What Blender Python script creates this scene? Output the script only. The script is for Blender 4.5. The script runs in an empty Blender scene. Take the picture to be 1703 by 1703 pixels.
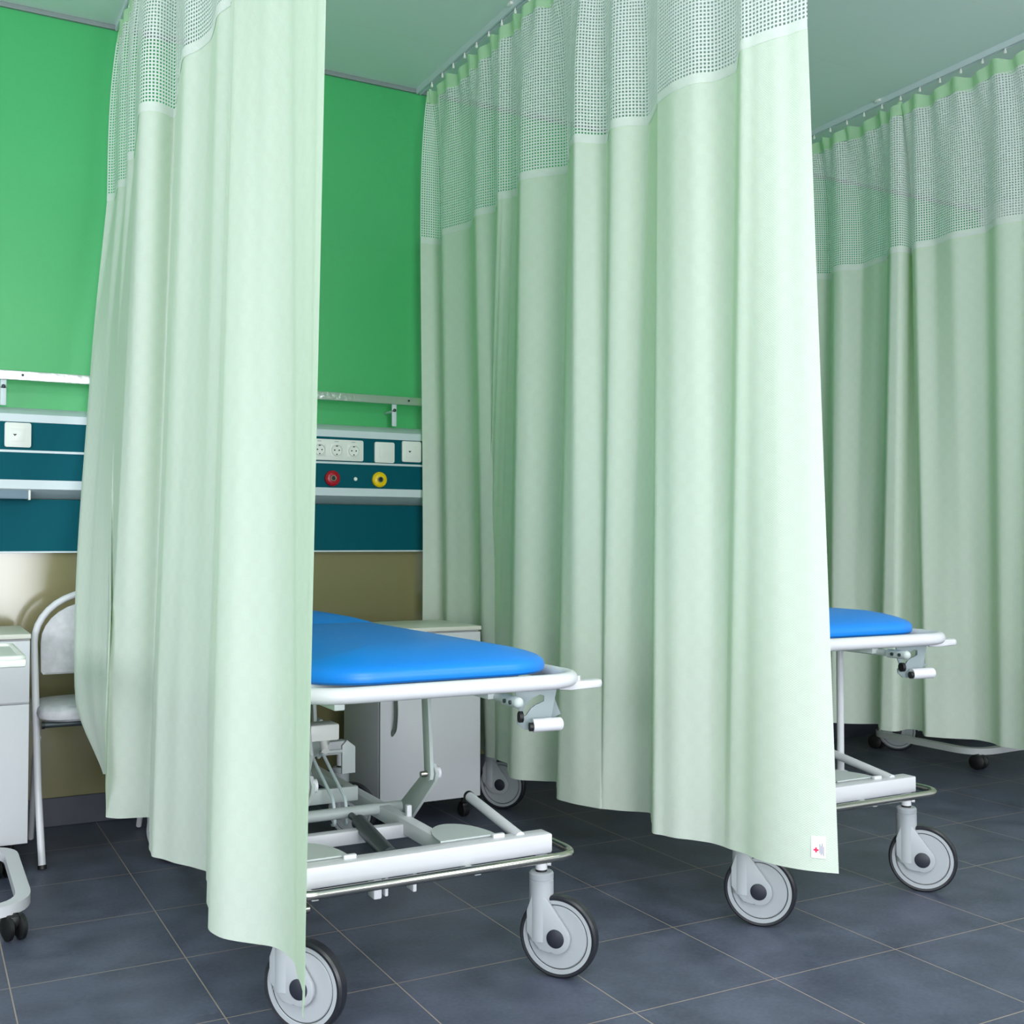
import bpy, bmesh, math, random
from mathutils import Vector, Matrix
random.seed(7)
PI = math.pi
scene = bpy.context.scene
COL = scene.collection

# ------------------------------------------------------------------ camera, world, lights, exposure
T = 0.4                                   # floor tile pitch in metres
FPX, YAW, PITCH, CH = 1842.0, math.radians(28.4), math.radians(1.65), 1.0306
cam_d = bpy.data.cameras.new('camera'); cam = bpy.data.objects.new('camera', cam_d); COL.objects.link(cam)
cam_d.sensor_width = 36.0; cam_d.sensor_fit = 'HORIZONTAL'; cam_d.lens = 36.0*FPX/1703.0
cam_d.clip_start = 0.05
cam.location = (0, 0, CH); cam.rotation_euler = (PI/2 + PITCH, 0, -YAW)
scene.camera = cam
vs = scene.view_settings
vs.view_transform = 'Standard'; vs.look = 'None'; vs.gamma = 1.0; vs.use_curve_mapping = False
vs.exposure = 0.22
w = bpy.data.worlds.new('world'); scene.world = w; w.use_nodes = True
w.node_tree.nodes['Background'].inputs[0].default_value = (0.75, 0.88, 1.0, 1)
w.node_tree.nodes['Background'].inputs[1].default_value = 0.5
def area(name, loc, rot, sx, sy, power, color):
    d = bpy.data.lights.new(name, 'AREA'); d.shape = 'RECTANGLE'; d.size = sx; d.size_y = sy
    d.energy = power; d.color = color
    o = bpy.data.objects.new(name, d); o.location = loc; o.rotation_euler = rot; COL.objects.link(o); return o
# daylight through the windows left of and behind the camera, and the two ceiling lights over the aisle
area('window_daylight_left', (-3.1, -0.6, 1.95), (0, math.radians(-106), 0), 1.6, 4.6, 175, (0.935, 0.963, 1.0))
area('glazed_door_daylight', (0.08, -3.4, 1.55), (math.radians(100), 0, 0), 1.95, 2.6, 200, (0.935, 0.963, 1.0))
area('window_daylight_right', (3.4, -3.4, 1.9), (math.radians(106), 0, 0), 2.4, 1.5, 85, (0.935, 0.963, 1.0))
area('ceiling_light_aisle', (0.6, -0.3, 2.97), (0, 0, 0), 0.9, 1.2, 45, (1.0, 0.98, 0.95))
area('ceiling_light_entry', (2.9, 0.0, 2.97), (0, 0, 0), 0.9, 1.2, 30, (1.0, 0.98, 0.95))

# ------------------------------------------------------------------ camera geometry used to lay the room out in metres
_F = Vector((math.sin(YAW)*math.cos(PITCH), math.cos(YAW)*math.cos(PITCH), math.sin(PITCH)))
_R = Vector((math.cos(YAW), -math.sin(YAW), 0))
_U = Vector((-math.sin(YAW)*math.sin(PITCH), -math.cos(YAW)*math.sin(PITCH), math.cos(PITCH)))
_C = Vector((0, 0, CH))
def ray(x, y): return _F + _R*((x-851.5)/FPX) + _U*((851.5-y)/FPX)
def at_z(x, y, z): d = ray(x, y); return _C + d*((z-CH)/d.z)
def at_y(x, y, Y): d = ray(x, y); return _C + d*(Y/d.y)

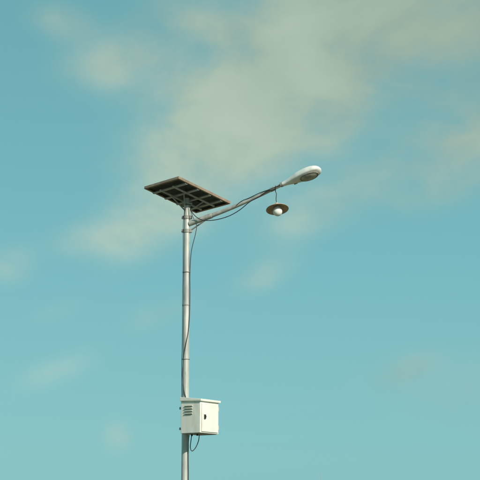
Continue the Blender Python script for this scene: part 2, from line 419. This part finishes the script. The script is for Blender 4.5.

---

**SET TASK**
Leave out the pictures, then repeat the listing above exactly from its first line to the line with "COL = scene.collection", inclusive.

**REPLY TO THE TASK**
What Blender Python script creates this scene? Output the script only. The script is for Blender 4.5. The script runs in an empty Blender scene. Take the picture to be 1703 by 1703 pixels.
import bpy, bmesh, math, random
from mathutils import Vector, Matrix
random.seed(7)
PI = math.pi
scene = bpy.context.scene
COL = scene.collection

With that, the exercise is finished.